*Dataset content*

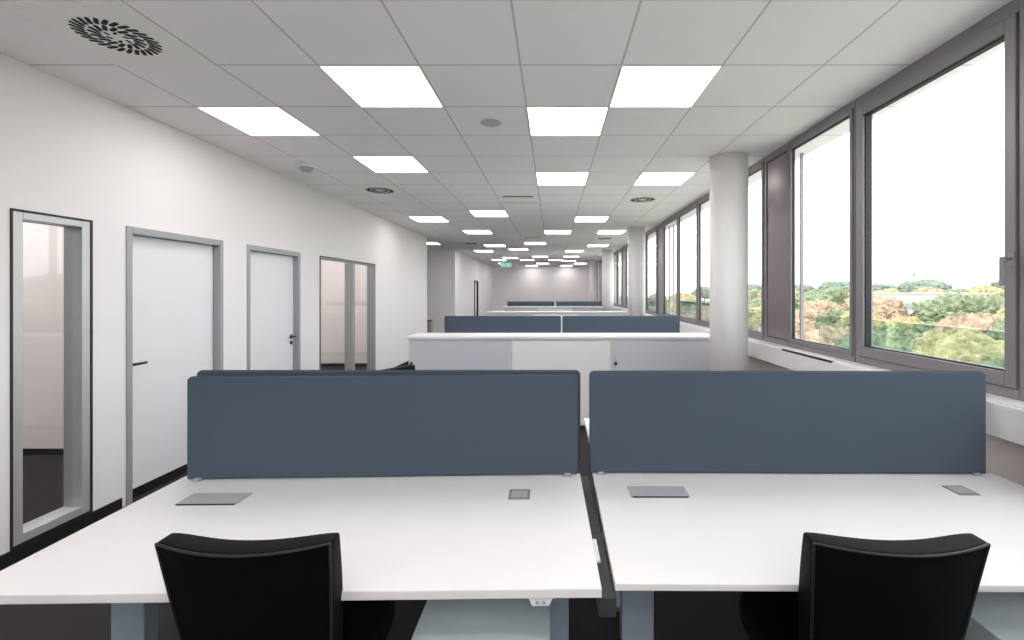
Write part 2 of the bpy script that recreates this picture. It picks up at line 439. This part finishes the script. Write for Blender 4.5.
def swirl(i, j, lab):
    r = tag(thing('air_diffuser', cell(i, j)), lab, 'air vent')
    MB().box(-.305, .305, -.305, .305, -.006, 0).obj('face_plate', M['diffuser'], r)
    b = MB()
    def slot_(rad0, rad1, ang, wid, tilt):
        c = Vector((math.cos(ang), math.sin(ang), 0)) * (rad0 + rad1) / 2
        d = Vector((math.cos(ang + tilt), math.sin(ang + tilt), 0)); p = Vector((-d.y, d.x, 0))
        L = (rad1 - rad0) / 2
        pts = []
        for k in range(7):
            t = -math.pi/2 + math.pi * k / 6; pts.append(c + d * (L - wid) + d * math.cos(t) * wid + p * math.sin(t) * wid)
        for k in range(7):
            t = math.pi/2 + math.pi * k / 6; pts.append(c - d * (L - wid) + d * math.cos(t) * wid + p * math.sin(t) * wid)
        b.prism([(v.x, v.y) for v in pts], 'z', -.0075, -.004)
    for k in range(28): slot_(.122, .190, 2*math.pi*k/28, .0105, .5)
    for k in range(16): slot_(.062, .122, 2*math.pi*(k+.5)/16, .0105, .5)
    for k in range(6): slot_(.03, .062, 2*math.pi*k/6, .007, .5)
    b.obj('slots', M['slot'], r)
    return r
swirl(-4, -1, 'large round black-slotted swirl air vent in a white tile, nearest the camera at left')
swirl(-4, 5, 'small round swirl air vent behind the lit panels at left of the ceiling')
swirl(2, 6, 'small round swirl air vent in the ceiling before the windows, behind nearest column')
swirl(-4, 16, 'tiny far swirl air vent near the left wall corner')
swirl(2, 14, 'tiny far swirl air vent near the second column')
def slotvent(i, j, lab):
    r = tag(thing('slot_vent', cell(i, j)), lab, 'air vent')
    MB().box(-.305, .305, -.305, .305, -.008, 0).obj('face_plate', M['diffuser'], r)
    MB().box(-.22, .22, -.28, -.20, -.010, -.006).obj('slot', M['darksteel'], r)
    MB().box(-.27, .27, .19, .23, -.010, -.006).obj('slot', M['speaker'], r)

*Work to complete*
Transcribe all the data word for word; the images stay out.

*Result for this task*
Write part 2 of the bpy script that recreates this picture. It picks up at line 439. This part finishes the script. Write for Blender 4.5.
def swirl(i, j, lab):
    r = tag(thing('air_diffuser', cell(i, j)), lab, 'air vent')
    MB().box(-.305, .305, -.305, .305, -.006, 0).obj('face_plate', M['diffuser'], r)
    b = MB()
    def slot_(rad0, rad1, ang, wid, tilt):
        c = Vector((math.cos(ang), math.sin(ang), 0)) * (rad0 + rad1) / 2
        d = Vector((math.cos(ang + tilt), math.sin(ang + tilt), 0)); p = Vector((-d.y, d.x, 0))
        L = (rad1 - rad0) / 2
        pts = []
        for k in range(7):
            t = -math.pi/2 + math.pi * k / 6; pts.append(c + d * (L - wid) + d * math.cos(t) * wid + p * math.sin(t) * wid)
        for k in range(7):
            t = math.pi/2 + math.pi * k / 6; pts.append(c - d * (L - wid) + d * math.cos(t) * wid + p * math.sin(t) * wid)
        b.prism([(v.x, v.y) for v in pts], 'z', -.0075, -.004)
    for k in range(28): slot_(.122, .190, 2*math.pi*k/28, .0105, .5)
    for k in range(16): slot_(.062, .122, 2*math.pi*(k+.5)/16, .0105, .5)
    for k in range(6): slot_(.03, .062, 2*math.pi*k/6, .007, .5)
    b.obj('slots', M['slot'], r)
    return r
swirl(-4, -1, 'large round black-slotted swirl air vent in a white tile, nearest the camera at left')
swirl(-4, 5, 'small round swirl air vent behind the lit panels at left of the ceiling')
swirl(2, 6, 'small round swirl air vent in the ceiling before the windows, behind nearest column')
swirl(-4, 16, 'tiny far swirl air vent near the left wall corner')
swirl(2, 14, 'tiny far swirl air vent near the second column')
def slotvent(i, j, lab):
    r = tag(thing('slot_vent', cell(i, j)), lab, 'air vent')
    MB().box(-.305, .305, -.305, .305, -.008, 0).obj('face_plate', M['diffuser'], r)
    MB().box(-.22, .22, -.28, -.20, -.010, -.006).obj('slot', M['darksteel'], r)
    MB().box(-.27, .27, .19, .23, -.010, -.006).obj('slot', M['speaker'], r)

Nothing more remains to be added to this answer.